Todo padre de familia que quisiera mudarse de un barrio a otro debería avisar al maestro actual de su hijo, para que anotara en su libro la mudanza y diera a aquel niño de baja al celador de la calle, éste al cura y el cura al ayuntamiento; y mudado que fuera el padre a otro barrio, debería avisar (todo pena de multa) al señor cura respectivo para que éste lo entregara al nuevo maestro, y éste diera razón al celador de tener una alta más, apuntada en su libro. De este modo jamás dejarían los niños de ir a la escuela. Verdad es que cada maestrito tiene su librito y que estas mudanzas perjudicarían a los niños impidiéndoles sus adelantos; pero sería peor el que se quedasen abandonados a la ociosidad por la inconstancia, desidia o pobreza de sus padres.

Éstos son, en suma, los principales puntos en que se funda mi proyecto. Todos conocerán cuántas ventajas se debe prometer la sociedad dentro de pocos años, si se admite.

Su facilidad es evidente; la necesidad de adoptarlo es clara; sus frutos, vastos, benéficos y demostrados.
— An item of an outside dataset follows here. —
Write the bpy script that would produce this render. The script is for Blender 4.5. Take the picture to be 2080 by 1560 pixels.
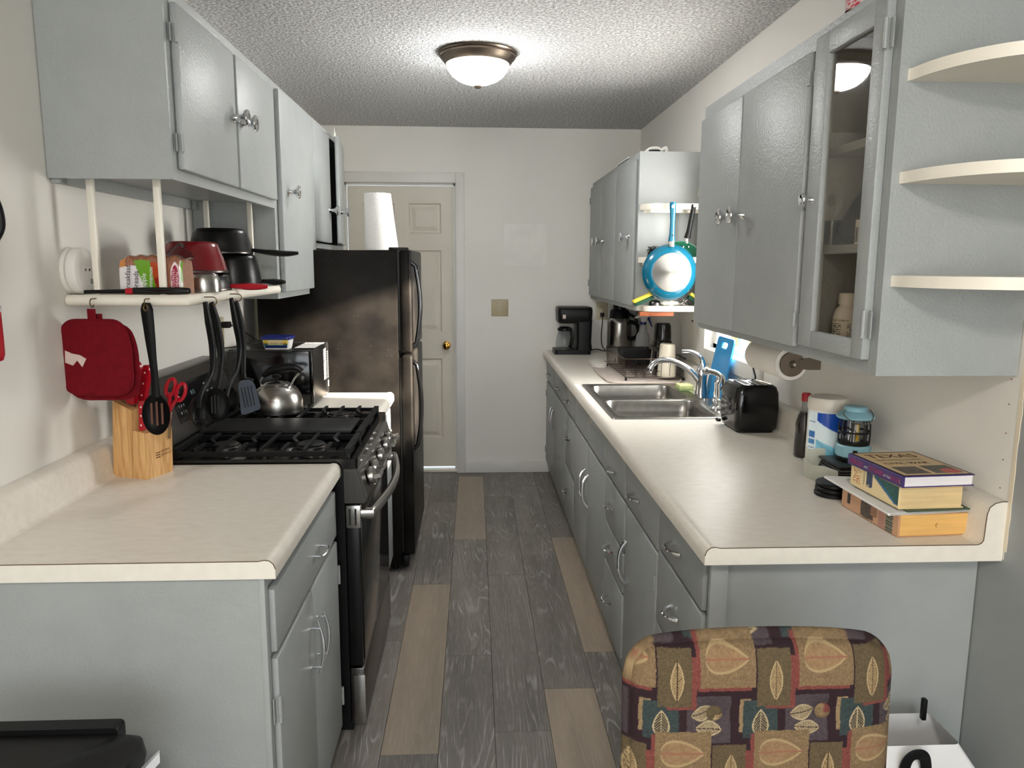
import bpy, bmesh, math, random
import numpy as np
from mathutils import Vector, Matrix
for o in list(bpy.data.objects): bpy.data.objects.remove(o)
random.seed(7); rng = np.random.RandomState(5)
SC = bpy.context.scene; COL = SC.collection
PI = math.pi
def lin(c):
    return tuple(((x/255)/12.92 if x/255 <= .04045 else ((x/255+.055)/1.055)**2.4) for x in c[:3])

# ---------------------------------------------------------------- camera
F, YAW, PIT, ROL, CH = 1538.8, 0.0505, 0.1553, 0.0051, 1.5206
cy, sy = math.cos(YAW), math.sin(YAW)
fw = Vector((sy, cy, 0)); rt = Vector((cy, -sy, 0)); upv = Vector((0, 0, 1))
f2 = fw*math.cos(PIT)-upv*math.sin(PIT); u2 = fw*math.sin(PIT)+upv*math.cos(PIT)
r2 = rt*math.cos(ROL)+u2*math.sin(ROL); u3 = -rt*math.sin(ROL)+u2*math.cos(ROL)
cam = bpy.data.cameras.new('camera'); camo = bpy.data.objects.new('camera', cam); COL.objects.link(camo)
cam.sensor_width = 36; cam.sensor_fit = 'HORIZONTAL'; cam.lens = F/2080*36; cam.clip_start = .02
mw = Matrix.Identity(4)
for i in range(3):
    mw[i][0] = r2[i]; mw[i][1] = u3[i]; mw[i][2] = -f2[i]
mw[0][3], mw[1][3], mw[2][3] = 0, 0, CH
camo.matrix_world = mw; SC.camera = camo

# ---------------------------------------------------------------- world, sun, lights, exposure
SC.view_settings.view_transform = 'Standard'; SC.view_settings.look = 'None'
SC.view_settings.gamma = 1; SC.view_settings.use_curve_mapping = False
SC.view_settings.exposure = 0.96
wd = bpy.data.worlds.new('world'); SC.world = wd; wd.use_nodes = True
bg = wd.node_tree.nodes['Background']; bg.inputs[0].default_value = (.83, .92, 1, 1); bg.inputs[1].default_value = .6
def light(kind, name, loc, direction, energy, color, **k):
    l = bpy.data.lights.new(name, kind); l.energy = energy; l.color = color
    for a, v in k.items(): setattr(l, a, v)
    o = bpy.data.objects.new(name, l); COL.objects.link(o); o.location = loc
    o.rotation_euler = Vector(direction).to_track_quat('-Z', 'Y').to_euler()
    return o
light('SUN', 'sun', (6, 0, 4), (-1, .2, -.35), 36.0, (1, .88, .72), angle=.04)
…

No resta más sino que se ponga por obra. Los actuales regidores y los señores párrocos son muy patriotas para desentenderse de su admisión. Sobran en México sujetos hábiles y de probidad para desempeñar los nobles oficios de maestros y celadores: no hay más que emprender un poquito de trabajo en la instalación de las escuelas, el que será muy poco, contando, como se debe contar, con la autoridad y protección del excelentísimo señor virrey don Félix Calleja, de cuya benevolencia creo firmemente franqueará al ayuntamiento todos los auxilios que dependan de su superior arbitrio para la instalación de estas tan útiles y necesarias escuelas.

Yo soy un particular, y pobre, de quien la patria no puede esperar sino los deseos que tengo de serla útil aunque sea con la pequeñez de mis escasas luces; pero los señores regidores, esos beneméritos americanos en quienes el pueblo ha depositado su confianza, creyéndose feliz bajo su suave y liberal égida, ¿cómo no se apresurarán a realizar este proyecto tan fácil, tan útil y tan necesario a toda la sociedad de su patria?

Yo así lo creo de su noble y generoso patriotismo. ¡Gloria y honor eterno al primero que agite por la ejecución de tan benéficos como necesarios proyectos!